Tijdens zijn drie zorgvuldig geprogrammeerde festivalconcerten zal Giulio Prandi laten horen hoe veelzijdig dit repertoire is. Hij vertelt: “We gaan wat bezetting betreft van groot naar klein. In het eerste concert klinkt een grote mis van Pergolesi. Dit werk kennen we nu nauwelijks meer, maar het was tot in de negentiende eeuw heel geliefd, ook in Engeland. Het
Gloria uit deze mis was daar net zo bekend als het
Hallelujah uit de
Messiah van Händel. Daartegenover zet ik dan een heel melodisch werk van Jommelli.”
‘De grenzeloze vrijheid is precies wat me zo aantrekt in die muziek’

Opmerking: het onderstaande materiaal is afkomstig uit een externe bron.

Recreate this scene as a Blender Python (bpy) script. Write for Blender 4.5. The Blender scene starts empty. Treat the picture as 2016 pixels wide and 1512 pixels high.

“Het tweede concert is wat kleiner bezet en gewijd aan Mariamuziek. Hier klinkt een Magnificat van Fransesco Durante, de leraar van Pergolesi. Het stuk is trouwens lange tijd aan Pergolesi zelf toegeschreven. Omdat Pergolesi bij zijn dood op 26-jarige leeftijd in heel Europa al beroemd was, gingen Napolitaanse muziekuitgevers allerlei stukken die hij nooit componeerde onder zijn naam publiceren. Daarom heb je bij Pergolesi zoveel foute toeschrijvingen. Tijdens dit concert klinkt ook het
Stabat Mater van Emanuele d’Astorga, een fantastisch zevenstemmig stuk. Net als het
Stabat Mater van Pergolesi staat het in f-klein, maar het is totaal anders van sfeer. Het is echte polyfonie voor vier vocale en drie instrumentale partijen.”
“Het derde concert is helemaal a capella. Domenico Scarlatti kennen we van zijn revolutionaire klaviermuziek, maar als kapelmeester van de Sint-Pieter in Rome en later aan het hof in Madrid componeerde hij ook heel veel kerkmuziek in polyfone stijl. Je ziet: die polyfonie was halverwege de achttiende eeuw ondanks alle nieuwe ontwikkelingen nog steeds springlevend! Met deze drie programma’s wil ik de grote vrijheid en creativiteit van componisten aantonen. Ik hoop dat het publiek hierdoor genuanceerder gaat denken over ontwikkelingen in de muziekgeschiedenis. Die zijn lang niet zo eenduidig als de meeste muziekgeschiedenisboeken ons willen doen geloven.”
Ondertussen is er nog heel wat werk aan de winkel voor Giulio Prandi en zijn ensemble: “Ik heb hier nog hele stapels muziek liggen die wachten op uitvoering. Ik werk al heel lang met dezelfde bezetting van zangers en instrumentalisten en we kunnen met elkaar lezen en schrijven. Als we nieuwe stukken onder handen nemen kunnen we al heel snel naar een uitvoering toewerken. Al het voorwerk, het uitvoeringsklaar maken van de partituren en het oplossen van eventuele problemen, heb ik dan al gedaan. Dan kan ik me helemaal concentreren op het klinkend resultaat, dat is en blijft toch het allerbelangrijkst.”